* What you have to do
Copy the data word for word, keeping every line.

* Given data

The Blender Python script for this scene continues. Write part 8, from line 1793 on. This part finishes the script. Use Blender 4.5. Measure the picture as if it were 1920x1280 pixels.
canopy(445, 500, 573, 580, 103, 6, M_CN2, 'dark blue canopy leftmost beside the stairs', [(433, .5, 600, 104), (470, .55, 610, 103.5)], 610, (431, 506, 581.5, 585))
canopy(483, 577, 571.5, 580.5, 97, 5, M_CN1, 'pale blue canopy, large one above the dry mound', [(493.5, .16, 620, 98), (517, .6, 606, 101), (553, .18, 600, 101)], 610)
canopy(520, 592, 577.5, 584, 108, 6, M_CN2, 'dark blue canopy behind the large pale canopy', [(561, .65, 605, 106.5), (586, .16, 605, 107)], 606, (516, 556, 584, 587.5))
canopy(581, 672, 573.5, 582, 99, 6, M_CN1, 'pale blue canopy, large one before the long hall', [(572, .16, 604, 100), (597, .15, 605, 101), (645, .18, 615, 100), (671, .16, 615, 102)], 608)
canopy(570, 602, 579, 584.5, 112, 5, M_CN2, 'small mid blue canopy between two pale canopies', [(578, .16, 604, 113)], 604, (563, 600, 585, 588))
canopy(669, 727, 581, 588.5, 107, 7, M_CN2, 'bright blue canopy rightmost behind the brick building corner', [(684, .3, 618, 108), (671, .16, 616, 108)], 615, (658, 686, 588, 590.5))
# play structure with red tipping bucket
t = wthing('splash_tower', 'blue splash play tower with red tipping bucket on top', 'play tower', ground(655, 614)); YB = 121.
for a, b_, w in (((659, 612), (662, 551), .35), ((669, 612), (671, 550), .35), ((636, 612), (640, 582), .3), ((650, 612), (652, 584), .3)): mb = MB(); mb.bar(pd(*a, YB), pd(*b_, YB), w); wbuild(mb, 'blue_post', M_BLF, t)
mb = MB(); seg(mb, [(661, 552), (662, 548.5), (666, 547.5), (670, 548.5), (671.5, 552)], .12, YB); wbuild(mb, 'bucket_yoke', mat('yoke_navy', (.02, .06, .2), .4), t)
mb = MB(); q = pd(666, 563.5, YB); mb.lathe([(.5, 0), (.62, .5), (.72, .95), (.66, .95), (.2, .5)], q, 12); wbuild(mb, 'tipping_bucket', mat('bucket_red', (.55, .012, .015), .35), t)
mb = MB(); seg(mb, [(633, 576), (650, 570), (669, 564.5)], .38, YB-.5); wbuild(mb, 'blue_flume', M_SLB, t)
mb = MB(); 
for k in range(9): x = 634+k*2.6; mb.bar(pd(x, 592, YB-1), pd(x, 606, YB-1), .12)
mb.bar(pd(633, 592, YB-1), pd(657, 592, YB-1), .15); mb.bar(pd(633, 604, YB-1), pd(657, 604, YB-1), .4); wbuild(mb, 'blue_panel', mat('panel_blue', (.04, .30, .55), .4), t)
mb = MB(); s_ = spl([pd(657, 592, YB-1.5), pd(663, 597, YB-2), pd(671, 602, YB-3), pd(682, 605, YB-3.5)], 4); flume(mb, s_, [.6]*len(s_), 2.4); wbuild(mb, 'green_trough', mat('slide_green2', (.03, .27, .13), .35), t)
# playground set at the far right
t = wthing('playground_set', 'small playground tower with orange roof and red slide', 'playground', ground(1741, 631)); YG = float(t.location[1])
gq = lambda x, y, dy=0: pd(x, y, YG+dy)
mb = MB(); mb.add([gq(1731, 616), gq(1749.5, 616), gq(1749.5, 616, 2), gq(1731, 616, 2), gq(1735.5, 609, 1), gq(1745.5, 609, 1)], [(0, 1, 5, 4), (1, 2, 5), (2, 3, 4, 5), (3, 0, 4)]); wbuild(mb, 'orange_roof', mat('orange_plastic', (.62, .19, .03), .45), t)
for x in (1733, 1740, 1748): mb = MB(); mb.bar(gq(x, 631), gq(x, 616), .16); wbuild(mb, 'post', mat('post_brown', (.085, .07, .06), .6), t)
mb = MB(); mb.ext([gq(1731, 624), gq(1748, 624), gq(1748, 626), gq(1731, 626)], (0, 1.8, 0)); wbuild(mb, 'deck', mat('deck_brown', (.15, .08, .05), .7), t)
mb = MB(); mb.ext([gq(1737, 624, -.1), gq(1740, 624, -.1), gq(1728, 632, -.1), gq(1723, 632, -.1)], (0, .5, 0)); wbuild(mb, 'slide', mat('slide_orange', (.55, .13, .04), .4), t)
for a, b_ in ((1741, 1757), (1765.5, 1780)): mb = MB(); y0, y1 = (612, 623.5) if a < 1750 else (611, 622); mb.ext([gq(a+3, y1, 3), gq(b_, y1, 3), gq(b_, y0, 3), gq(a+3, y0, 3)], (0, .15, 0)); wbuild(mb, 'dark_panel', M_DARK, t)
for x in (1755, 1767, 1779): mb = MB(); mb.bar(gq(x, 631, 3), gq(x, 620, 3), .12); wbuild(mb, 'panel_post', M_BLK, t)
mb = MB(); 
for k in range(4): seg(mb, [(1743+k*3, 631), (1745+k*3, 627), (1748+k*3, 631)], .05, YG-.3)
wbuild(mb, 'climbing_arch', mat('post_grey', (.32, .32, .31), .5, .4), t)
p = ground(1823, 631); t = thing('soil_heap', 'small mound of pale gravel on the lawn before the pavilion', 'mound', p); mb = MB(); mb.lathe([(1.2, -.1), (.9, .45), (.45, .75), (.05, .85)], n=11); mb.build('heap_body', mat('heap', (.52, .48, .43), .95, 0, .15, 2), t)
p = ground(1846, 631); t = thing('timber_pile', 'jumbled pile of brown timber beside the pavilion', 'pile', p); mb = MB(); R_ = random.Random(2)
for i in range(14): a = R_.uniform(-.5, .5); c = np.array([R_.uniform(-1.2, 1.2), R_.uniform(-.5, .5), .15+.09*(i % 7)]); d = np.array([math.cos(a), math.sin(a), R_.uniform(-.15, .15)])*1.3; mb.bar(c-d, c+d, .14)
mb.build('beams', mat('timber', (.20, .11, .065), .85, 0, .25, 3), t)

* Exercise result
The Blender Python script for this scene continues. Write part 8, from line 1793 on. This part finishes the script. Use Blender 4.5. Measure the picture as if it were 1920x1280 pixels.
canopy(445, 500, 573, 580, 103, 6, M_CN2, 'dark blue canopy leftmost beside the stairs', [(433, .5, 600, 104), (470, .55, 610, 103.5)], 610, (431, 506, 581.5, 585))
canopy(483, 577, 571.5, 580.5, 97, 5, M_CN1, 'pale blue canopy, large one above the dry mound', [(493.5, .16, 620, 98), (517, .6, 606, 101), (553, .18, 600, 101)], 610)
canopy(520, 592, 577.5, 584, 108, 6, M_CN2, 'dark blue canopy behind the large pale canopy', [(561, .65, 605, 106.5), (586, .16, 605, 107)], 606, (516, 556, 584, 587.5))
canopy(581, 672, 573.5, 582, 99, 6, M_CN1, 'pale blue canopy, large one before the long hall', [(572, .16, 604, 100), (597, .15, 605, 101), (645, .18, 615, 100), (671, .16, 615, 102)], 608)
canopy(570, 602, 579, 584.5, 112, 5, M_CN2, 'small mid blue canopy between two pale canopies', [(578, .16, 604, 113)], 604, (563, 600, 585, 588))
canopy(669, 727, 581, 588.5, 107, 7, M_CN2, 'bright blue canopy rightmost behind the brick building corner', [(684, .3, 618, 108), (671, .16, 616, 108)], 615, (658, 686, 588, 590.5))
# play structure with red tipping bucket
t = wthing('splash_tower', 'blue splash play tower with red tipping bucket on top', 'play tower', ground(655, 614)); YB = 121.
for a, b_, w in (((659, 612), (662, 551), .35), ((669, 612), (671, 550), .35), ((636, 612), (640, 582), .3), ((650, 612), (652, 584), .3)): mb = MB(); mb.bar(pd(*a, YB), pd(*b_, YB), w); wbuild(mb, 'blue_post', M_BLF, t)
mb = MB(); seg(mb, [(661, 552), (662, 548.5), (666, 547.5), (670, 548.5), (671.5, 552)], .12, YB); wbuild(mb, 'bucket_yoke', mat('yoke_navy', (.02, .06, .2), .4), t)
mb = MB(); q = pd(666, 563.5, YB); mb.lathe([(.5, 0), (.62, .5), (.72, .95), (.66, .95), (.2, .5)], q, 12); wbuild(mb, 'tipping_bucket', mat('bucket_red', (.55, .012, .015), .35), t)
mb = MB(); seg(mb, [(633, 576), (650, 570), (669, 564.5)], .38, YB-.5); wbuild(mb, 'blue_flume', M_SLB, t)
mb = MB(); 
for k in range(9): x = 634+k*2.6; mb.bar(pd(x, 592, YB-1), pd(x, 606, YB-1), .12)
mb.bar(pd(633, 592, YB-1), pd(657, 592, YB-1), .15); mb.bar(pd(633, 604, YB-1), pd(657, 604, YB-1), .4); wbuild(mb, 'blue_panel', mat('panel_blue', (.04, .30, .55), .4), t)
mb = MB(); s_ = spl([pd(657, 592, YB-1.5), pd(663, 597, YB-2), pd(671, 602, YB-3), pd(682, 605, YB-3.5)], 4); flume(mb, s_, [.6]*len(s_), 2.4); wbuild(mb, 'green_trough', mat('slide_green2', (.03, .27, .13), .35), t)
# playground set at the far right
t = wthing('playground_set', 'small playground tower with orange roof and red slide', 'playground', ground(1741, 631)); YG = float(t.location[1])
gq = lambda x, y, dy=0: pd(x, y, YG+dy)
mb = MB(); mb.add([gq(1731, 616), gq(1749.5, 616), gq(1749.5, 616, 2), gq(1731, 616, 2), gq(1735.5, 609, 1), gq(1745.5, 609, 1)], [(0, 1, 5, 4), (1, 2, 5), (2, 3, 4, 5), (3, 0, 4)]); wbuild(mb, 'orange_roof', mat('orange_plastic', (.62, .19, .03), .45), t)
for x in (1733, 1740, 1748): mb = MB(); mb.bar(gq(x, 631), gq(x, 616), .16); wbuild(mb, 'post', mat('post_brown', (.085, .07, .06), .6), t)
mb = MB(); mb.ext([gq(1731, 624), gq(1748, 624), gq(1748, 626), gq(1731, 626)], (0, 1.8, 0)); wbuild(mb, 'deck', mat('deck_brown', (.15, .08, .05), .7), t)
mb = MB(); mb.ext([gq(1737, 624, -.1), gq(1740, 624, -.1), gq(1728, 632, -.1), gq(1723, 632, -.1)], (0, .5, 0)); wbuild(mb, 'slide', mat('slide_orange', (.55, .13, .04), .4), t)
for a, b_ in ((1741, 1757), (1765.5, 1780)): mb = MB(); y0, y1 = (612, 623.5) if a < 1750 else (611, 622); mb.ext([gq(a+3, y1, 3), gq(b_, y1, 3), gq(b_, y0, 3), gq(a+3, y0, 3)], (0, .15, 0)); wbuild(mb, 'dark_panel', M_DARK, t)
for x in (1755, 1767, 1779): mb = MB(); mb.bar(gq(x, 631, 3), gq(x, 620, 3), .12); wbuild(mb, 'panel_post', M_BLK, t)
mb = MB(); 
for k in range(4): seg(mb, [(1743+k*3, 631), (1745+k*3, 627), (1748+k*3, 631)], .05, YG-.3)
wbuild(mb, 'climbing_arch', mat('post_grey', (.32, .32, .31), .5, .4), t)
p = ground(1823, 631); t = thing('soil_heap', 'small mound of pale gravel on the lawn before the pavilion', 'mound', p); mb = MB(); mb.lathe([(1.2, -.1), (.9, .45), (.45, .75), (.05, .85)], n=11); mb.build('heap_body', mat('heap', (.52, .48, .43), .95, 0, .15, 2), t)
p = ground(1846, 631); t = thing('timber_pile', 'jumbled pile of brown timber beside the pavilion', 'pile', p); mb = MB(); R_ = random.Random(2)
for i in range(14): a = R_.uniform(-.5, .5); c = np.array([R_.uniform(-1.2, 1.2), R_.uniform(-.5, .5), .15+.09*(i % 7)]); d = np.array([math.cos(a), math.sin(a), R_.uniform(-.15, .15)])*1.3; mb.bar(c-d, c+d, .14)
mb.build('beams', mat('timber', (.20, .11, .065), .85, 0, .25, 3), t)